How to Preserve Your Wedding Bouquet Well Past Your I Do’s

Yes, it can be done, with these tips from expert florist Eric Buterbaugh.

Associate Digital Editor

The flowers are often the most beautiful part of a nuptial celebration (beside the bride, of course!). But unlike memories, blooms fade quickly. To make them last longer, we turned to the Los Angeles designer, who curates bouquets for eco-friendly floral delivery service The Bouqs, for his advice.

Photography by: Courtesy of Bouqs
Buterbaugh has done the flowers for both Salma Hayek's and Paul McCartney's weddings.

What do you recommend for prolonging the life of your bouquet following your wedding?

Remove the ribbon that will be used to hold the stems of the bouquet together and recut the ends of the stems. Then place them in a vase of fresh water. Change the water daily and every few days recut the bottom of the stems at an angle so that they can take in as much water as possible to stay hydrated. At the end of the day, they are cut flowers, so the expectation shouldn’t be to keep them alive for weeks. Typically, the bridal arrangement won’t be made of flowers at the early stages of their bloom, but rather a more established bud, so the life span expectancy of the flower will naturally be shorter.


What types of flowers last the longest?

Roses tend to last the longest of most of the typical “wedding flowers.” Flowers with more fleshy stems—peonies, hydrangea, ranunculus—tend to go more quickly.


If you are hoping to keep your wedding bouquet, should you skip the bouquet toss?

If you plan to hold on to the bouquet after the wedding, get a separate tossing bouquet for the reception and keep the real wedding bouquet in a safe place with the stems in water.

Photography by: Courtesy of Bouqs

What would you recommend for preserving your bouquet as an heirloom?

If you aim to have your bouquet preserved in its original shape, I suggest either silica-gel drying or freeze-drying, which are done by professional preservationists and will help keep the natural, three-dimensional shape of the flowers. The difference between the two methods is just technical: Silica-gel drying involves burying the flowers in a granular substance until they’re totally dry, while freeze-drying entails slowly dehydrating the blooms in a cold, vacuum-sealed machine. The bouquet is then sealed inside a glass container like a shadow box or a glass dome.

How much does that typically cost?

Preserving your bouquet by either silica-gel drying or freeze-drying is certainly complicated, as you are showcasing a three-dimensional arrangement and, therefore, it is pricier than pressing. A glass dome filled with a freeze-dried bouquet could run up to $500 or more.

Photography by: Courtesy of Bouqs

What types of flowers are the best for this process?

In my experience orchids tend to last the longest and take to the preservation process quickly and seamlessly.

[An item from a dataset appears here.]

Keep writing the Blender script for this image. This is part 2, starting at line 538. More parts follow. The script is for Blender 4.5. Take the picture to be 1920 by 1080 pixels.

What companies would you recommend?

There are lots of companies out there that can help professionally preserve the bouquet. It is a good idea to start researching companies in the weeks before your wedding so that you are comfortable with your decision as to whom will handle the bouquet. My team suggests Nature’s Beauty and All Seasons Floral Preservation. Everlastings Pressed Flowers specializes in pressed flowers and Freeze Frame It specializes in freeze-drying flowers, but you can always do an online search to see what companies are available in your area if you don’t want to ship your bouquet.


What is your favorite way of displaying a preserved bouquet?

I think that the glass dome is a chic way to showcase the bouquet. We use the glass dome for some of the live arrangements that we send out, although we always have to allow for air to get into the dome. With preserved flowers, there isn’t any water used, therefore it is a cool and easy way to display them.